--- begin Dataset extract ---
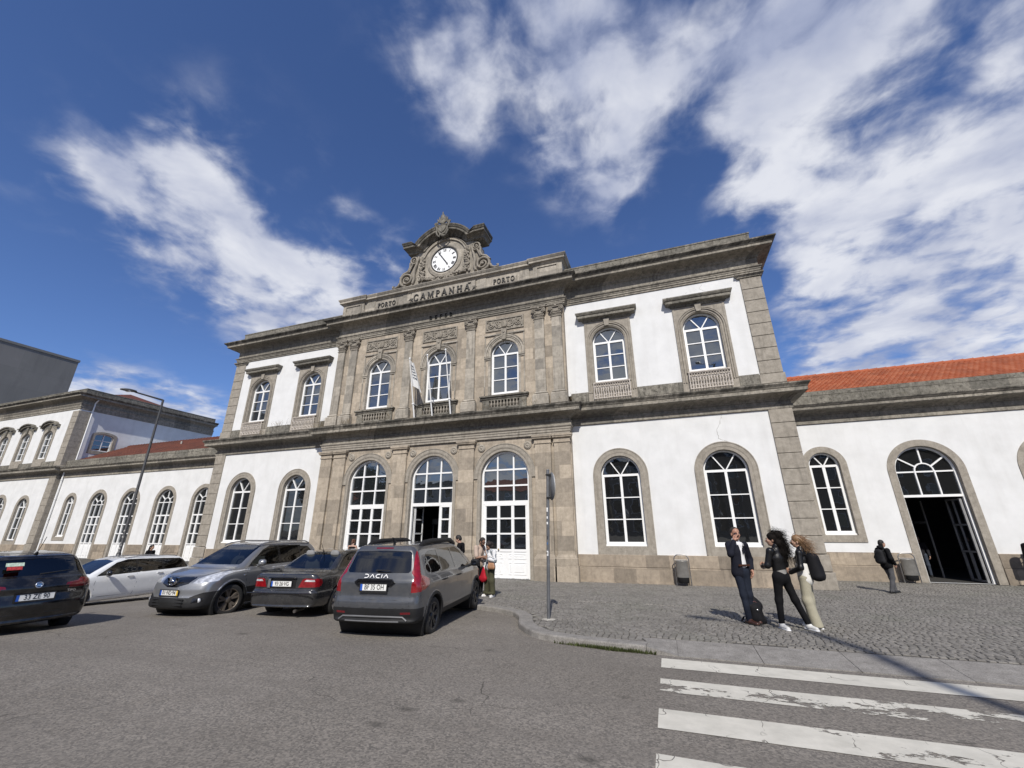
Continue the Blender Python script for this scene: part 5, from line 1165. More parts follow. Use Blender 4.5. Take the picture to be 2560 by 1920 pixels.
def street_tree(label, x, y, h, seed):
    rg = np.random.default_rng(seed); r = thing('street_tree', label, 'tree', (x, y, 1.4), 0, 'trees across the street')
    b = MB(); b.tube([(0, 0, -.5), (.1, 0, h*.25), (0, .1, h*.5), (.1, 0, h*.75)], [.35, .28, .2, .06], 8)
    for k_ in range(7): a = k_*2.4; b.tube([(0, 0, h*(.3+.06*k_)), (1.3*math.cos(a), 1.3*math.sin(a), h*(.42+.06*k_)), (2.3*math.cos(a), 2.3*math.sin(a), h*(.55+.05*k_))], [.14, .09, .03], 6)
    b.build('trunk', plain('bark', (0.07, 0.055, 0.04), 0.9), r)
    cl = rg.normal(0, 1, (26, 3)); cl /= np.linalg.norm(cl, axis=1)[:, None]; cl = cl*np.array([2.6, 2.6, h*.30])*rg.uniform(.35, 1, (26, 1))+[0, 0, h*.66]
    n = 2600; c = cl[rg.integers(0, 26, n)]+rg.normal(0, .55, (n, 3)); a = rg.normal(0, 1, (n, 3)); a /= np.linalg.norm(a, axis=1)[:, None]; bb = np.cross(a, rg.normal(0, 1, (n, 3))); bb /= np.linalg.norm(bb, axis=1)[:, None]; s_ = rg.uniform(.14, .30, (n, 1))
    V = np.stack([c-a*s_, c+bb*s_*.6, c+a*s_, c-bb*s_*.6], 1).reshape(-1, 3); np_mesh('crown', V, np.arange(n*4).reshape(-1, 4), plain('foliage', (0.05, 0.075, 0.025), 0.8, var=.5, scale=1.5), r, False)
for lb, x, y, h, sd in (('broad green street tree beside the white balconied house, mirrored in the middle door', -37, -46, 11, 1), ('tall green street tree between two others, mirrored in the left door', -43, -49, 14, 2), ('smaller green street tree in front of the pale house, mirrored in the left door', -49, -46, 12, 3), ('leftmost green street tree, mirrored in the left window glass', -58, -50, 14, 4)): street_tree(lb, x, y, h, sd)
# ------------------------------------------------------------------ implicit surfaces: smooth bodies for cars and people
def smin(a, b, k):
    h = np.maximum(k-np.abs(a-b), 0)/k; return np.minimum(a, b)-h*h*k*0.25
def smax(a, b, k): return -smin(-a, -b, k)
def surf_nets(F, org, h):
    """naive surface nets on a grid of signed values; returns vertices and quads facing outwards"""
    I = F < 0; nx, ny, nz = F.shape
    S = np.zeros((nx-1, ny-1, nz-1), np.int8)
    for dx in (0, 1):
        for dy in (0, 1):
            for dz in (0, 1): S += I[dx:nx-1+dx, dy:ny-1+dy, dz:nz-1+dz]
    act = (S > 0) & (S < 8); idx = np.argwhere(act); n = len(idx)
    acc = np.zeros((n, 3)); cnt = np.zeros(n); i, j, k = idx.T
    cor = [(a, b, c) for a in (0, 1) for b in (0, 1) for c in (0, 1)]
    val = {c: F[i+c[0], j+c[1], k+c[2]] for c in cor}
    for a in cor:
        for ax in range(3):
            if a[ax] == 0:
                b = list(a); b[ax] = 1; b = tuple(b); va, vb = val[a], val[b]; m = (va < 0) != (vb < 0)
                t = np.where(m, va/np.where(m, va-vb, 1), 0); p = np.array(a, float)[None]+np.zeros((n, 3)); p[:, ax] += t
                acc[m] += p[m]; cnt[m] += 1
    V = (idx+acc/cnt[:, None])*h+np.array(org)
    vid = -np.ones(act.shape, np.int64); vid[i, j, k] = np.arange(n)
    Q = []
    for ax in range(3):
        o1, o2 = [(1, 2), (2, 0), (0, 1)][ax]
        sl = [slice(None)]*3; sl2 = list(sl); sl[ax] = slice(0, F.shape[ax]-1); sl2[ax] = slice(1, F.shape[ax])
        ch = I[tuple(sl)] != I[tuple(sl2)]
        e = np.argwhere(ch); e = e[(e[:, o1] > 0) & (e[:, o2] > 0) & (e[:, o1] < F.shape[o1]-1) & (e[:, o2] < F.shape[o2]-1)]
        ins = I[tuple(e.T)]
        def cell(d1, d2):
            c = e.copy(); c[:, o1] -= d1; c[:, o2] -= d2; return vid[tuple(c.T)]
        q = np.stack([cell(1, 1), cell(0, 1), cell(0, 0), cell(1, 0)], 1)
        q[~ins] = q[~ins][:, ::-1]; Q.append(q)
    Q = np.concatenate(Q); return V, Q[(Q >= 0).all(1)]
def poly_sdf(px, pz, poly):
    P = np.asarray(poly, float); d2 = np.full(px.shape, 1e9); ins = np.zeros(px.shape, bool)
    for a, b in zip(P, np.roll(P, -1, 0)):
        e = b-a; wx, wz = px-a[0], pz-a[1]; t = np.clip((wx*e[0]+wz*e[1])/max(e@e, 1e-12), 0, 1)
        d2 = np.minimum(d2, (wx-t*e[0])**2+(wz-t*e[1])**2)
        c = ((a[1] > pz) != (b[1] > pz))
        if e[1] != 0: ins ^= c & (px < a[0]+(pz-a[1])*e[0]/e[1])
    return np.where(ins, -1, 1)*np.sqrt(d2)
def catmull(pts, n=6, closed=True):
    P = np.asarray(pts, float); m = len(P); out = []
    for i in range(m if closed else m-1):
        p0, p1, p2, p3 = (P[(i+k) % m] if closed else P[min(max(i+k, 0), m-1)] for k in (-1, 0, 1, 2))
        for s in range(n):
            t = s/n; out.append(0.5*((2*p1)+(-p0+p2)*t+(2*p0-5*p1+4*p2-p3)*t*t+(-p0+3*p1-3*p2+p3)*t**3))
    if not closed: out.append(P[-1])
    return np.array(out)
def finish_mesh(o, N):
    """keep the true surface normals so the paint reflects smoothly"""
    me = o.data
    if len(me.vertices) == len(N): me.normals_split_custom_set_from_vertices([tuple(v) for v in N])
_txt = {}
def text_mesh(s, size, name, m, parent, dep=0.002, bold=0.0, xs=1.0):
    """text standing in the local XZ plane, facing -Y, centred on the origin"""
    cu = bpy.data.curves.new('t', 'FONT'); cu.body = s; cu.size = size; cu.extrude = dep; cu.align_x = 'CENTER'; cu.align_y = 'CENTER'; cu.offset = bold; cu.resolution_u = 3
    ob = bpy.data.objects.new('t', cu); C.link(ob); dg = bpy.context.evaluated_depsgraph_get(); me = bpy.data.meshes.new_from_object(ob.evaluated_get(dg)); bpy.data.objects.remove(ob); bpy.data.curves.remove(cu)
    me.transform(Matrix.Rotation(math.pi/2, 4, 'X') @ Matrix.Diagonal((xs, 1, 1, 1))); me.name = name; me.materials.clear(); me.materials.append(m)
    return link(bpy.data.objects.new(name, me), parent)

# ------------------------------------------------------------------ car materials
def paint(name, col, metal=0.0, rough=0.35, coat=1.0):
    t = NT(name); n = t.noise(1.6, 4, 0.6, t.obj); dust = t.noise(6, 5, 0.65, t.obj)
    c = t.mix(t.math('MULTIPLY', t.ramp(dust, 0.45, 0.75), 0.10), col, (0.30, 0.28, 0.25))
    bk = t.geo.outputs['Backfacing']; c = t.mix(bk, c, (0.02, 0.02, 0.02))
    return t.set(Base_Color=c, Metallic=metal, Roughness=t.ramp(n, 0.3, 0.7, rough*0.9, rough*1.15), Coat_Weight=coat, Coat_Roughness=0.04)
def car_glass(name, tint, k=0.05):
    t = NT(name); tr = t.n.new('ShaderNodeBsdfTransparent'); tr.inputs[0].default_value = (*tint, 1)
    gl = t.n.new('ShaderNodeBsdfGlossy'); gl.inputs['Roughness'].default_value = 0.02
    fr = t.n.new('ShaderNodeFresnel'); fr.inputs[0].default_value = 1.52; mx = t.n.new('ShaderNodeMixShader')
    t.lk(t.math('MULTIPLY_ADD', fr.outputs[0], 1.25, k, True), mx.inputs[0]); t.lk(tr.outputs[0], mx.inputs[1]); t.lk(gl.outputs[0], mx.inputs[2]); t.lk(mx.outputs[0], t.out.inputs[0]); return t.m
M['carglass'] = car_glass('car_glass', (0.34, 0.37, 0.37)); M['carglass_dark'] = car_glass('privacy_glass', (0.08, 0.085, 0.09))
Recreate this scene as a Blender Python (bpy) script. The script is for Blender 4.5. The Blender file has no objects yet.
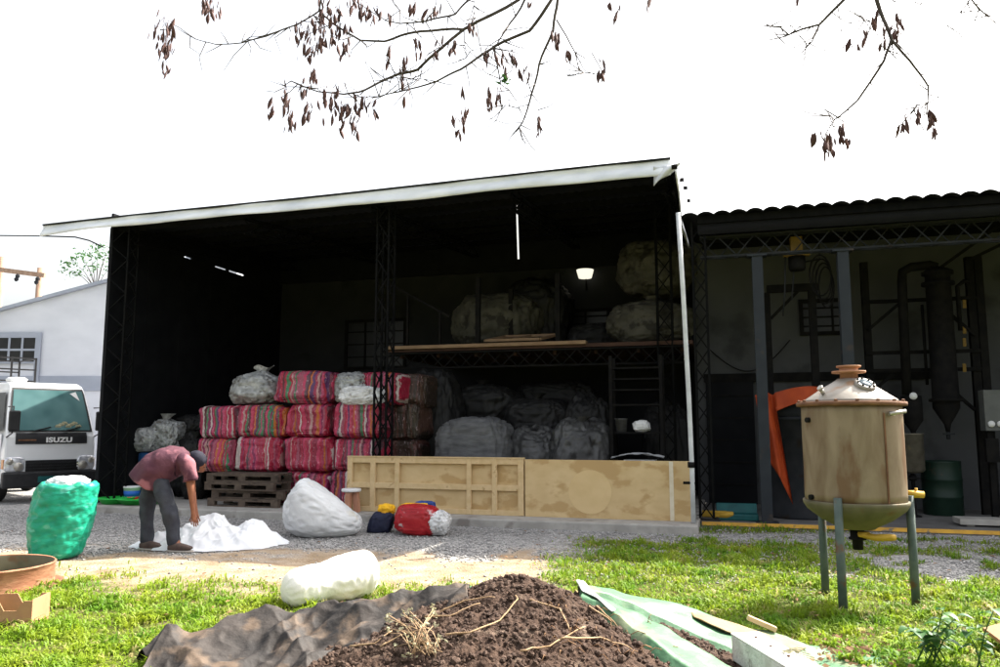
import bpy, bmesh, math, random
import numpy as np
from mathutils import Vector, Matrix, noise, Euler
random.seed(7); rng = np.random.default_rng(7)
R_ = math.radians
scene = bpy.context.scene
COL = scene.collection
# ------------------------------------------------------------------ camera geometry (for measuring)
FPX = 778.0; PITCH = math.atan(93.5/FPX); H = 1.5
CAM = Vector((0, 0, H))
FW = Vector((0, math.cos(PITCH), math.sin(PITCH))); UP = Vector((0, -math.sin(PITCH), math.cos(PITCH))); RT = Vector((1, 0, 0))
def ray(x, y): return FW*FPX + RT*(x-500) + UP*(333.5-y)
def G(x, y, z=0.0):
    d = ray(x, y); return CAM + d*((z-H)/d.z)
def PY(x, y, Y):
    d = ray(x, y); return CAM + d*(Y/d.y)
ANG = R_(-16); U_ = Vector((math.cos(ANG), math.sin(ANG), 0)); V_ = Vector((-math.sin(ANG), math.cos(ANG), 0))
O_ = G(698, 535, 0)
def S(s, t, z): return O_ + U_*s + V_*t + Vector((0, 0, z))
def PT(x, y, t):
    """shed coordinates (s, t, z) of a measured point lying on the plane at depth t"""
    d = ray(x, y); k = (t-(CAM-O_).dot(V_))/d.dot(V_); q = CAM + d*k
    return Vector(((q-O_).dot(U_), t, q.z))
SX = Matrix.Translation(O_) @ Matrix.Rotation(ANG, 4, 'Z')
def proj(P):
    q = P - CAM; dz = q.dot(FW)
    return 500+FPX*q.dot(RT)/dz, 333.5-FPX*q.dot(UP)/dz
def nz(x, y=0, z=0): return noise.noise(Vector((x, y, z)))
def fb(x, y=0, z=0, o=4): return noise.fractal(Vector((x, y, z)), 1.0, 2.0, o)
def sst(a, b, x):
    t = min(1, max(0, (x-a)/(b-a))); return t*t*(3-2*t)
# ------------------------------------------------------------------ materials
def mat(name, c1, c2=None, rough=.7, metal=0, scale=6, detail=6, bump=0, bscale=None, c3=None, sc3=2, th3=.6, trans=0, spec=.3,
        stretch=(1, 1, 1), coat=0, emit=None, alpha=1, transm=0, coords='Object', lo=.35, hi=.65, dist=0):
    m = bpy.data.materials.new(name); m.use_nodes = True
    n = m.node_tree.nodes; l = m.node_tree.links; b = n['Principled BSDF']
    b.inputs['Roughness'].default_value = rough; b.inputs['Metallic'].default_value = metal
    b.inputs['Specular IOR Level'].default_value = spec
    b.inputs['Base Color'].default_value = (*c1, 1)
    if coat: b.inputs['Coat Weight'].default_value = coat
    if transm: b.inputs['Transmission Weight'].default_value = transm
    if alpha < 1: b.inputs['Alpha'].default_value = alpha
    if emit: b.inputs['Emission Color'].default_value = (*emit[0], 1); b.inputs['Emission Strength'].default_value = emit[1]
    tc = n.new('ShaderNodeTexCoord'); mp = n.new('ShaderNodeMapping'); mp.inputs['Scale'].default_value = stretch
    l.new(tc.outputs[coords], mp.inputs['Vector'])
    oi = n.new('ShaderNodeObjectInfo'); va = n.new('ShaderNodeVectorMath'); va.operation = 'MULTIPLY_ADD'
    va.inputs[1].default_value = (37, 23, 51)
    cx = n.new('ShaderNodeCombineXYZ')
    for i in range(3): l.new(oi.outputs['Random'], cx.inputs[i])
    l.new(cx.outputs[0], va.inputs[0]); l.new(mp.outputs[0], va.inputs[2])
    V = va.outputs[0]
    def tex(sc, de, di=0):
        t = n.new('ShaderNodeTexNoise'); t.inputs['Scale'].default_value = sc; t.inputs['Detail'].default_value = de; t.inputs['Distortion'].default_value = di
        l.new(V, t.inputs['Vector']); return t.outputs['Fac']
    col = None
    if c2:
        rp = n.new('ShaderNodeValToRGB'); l.new(tex(scale, detail, dist), rp.inputs[0])
        e = rp.color_ramp.elements; e[0].position = lo; e[1].position = hi; e[0].color = (*c1, 1); e[1].color = (*c2, 1); col = rp.outputs[0]
        if c3:
            r2 = n.new('ShaderNodeValToRGB'); l.new(tex(sc3, 8), r2.inputs[0]); e = r2.color_ramp.elements
            e[0].position = th3; e[1].position = th3+.08; e[0].color = (0, 0, 0, 1); e[1].color = (1, 1, 1, 1)
            mx = n.new('ShaderNodeMix'); mx.data_type = 'RGBA'; l.new(r2.outputs[0], mx.inputs[0]); l.new(col, mx.inputs[6]); mx.inputs[7].default_value = (*c3, 1); col = mx.outputs[2]
        l.new(col, b.inputs['Base Color'])
    if bump:
        bp = n.new('ShaderNodeBump'); bp.inputs['Strength'].default_value = bump; bp.inputs['Distance'].default_value = .02
        l.new(tex(bscale or scale*3, 6), bp.inputs['Height']); l.new(bp.outputs[0], b.inputs['Normal'])
    if trans:
        td = n.new('ShaderNodeBsdfTranslucent'); ms = n.new('ShaderNodeMixShader'); ms.inputs[0].default_value = trans
        if col: l.new(col, td.inputs['Color'])
        else: td.inputs['Color'].default_value = (*c1, 1)
        l.new(b.outputs[0], ms.inputs[1]); l.new(td.outputs[0], ms.inputs[2]); l.new(ms.outputs[0], n['Material Output'].inputs['Surface'])
    return m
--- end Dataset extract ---
#### Written task:
Consider the entries above and return each line with the string "Blender".

#### Finished answer:
Continue the Blender Python script for this scene: part 5, from line 1165. More parts follow. Use Blender 4.5. Take the picture to be 2560 by 1920 pixels.
Recreate this scene as a Blender Python (bpy) script. The script is for Blender 4.5. The Blender file has no objects yet.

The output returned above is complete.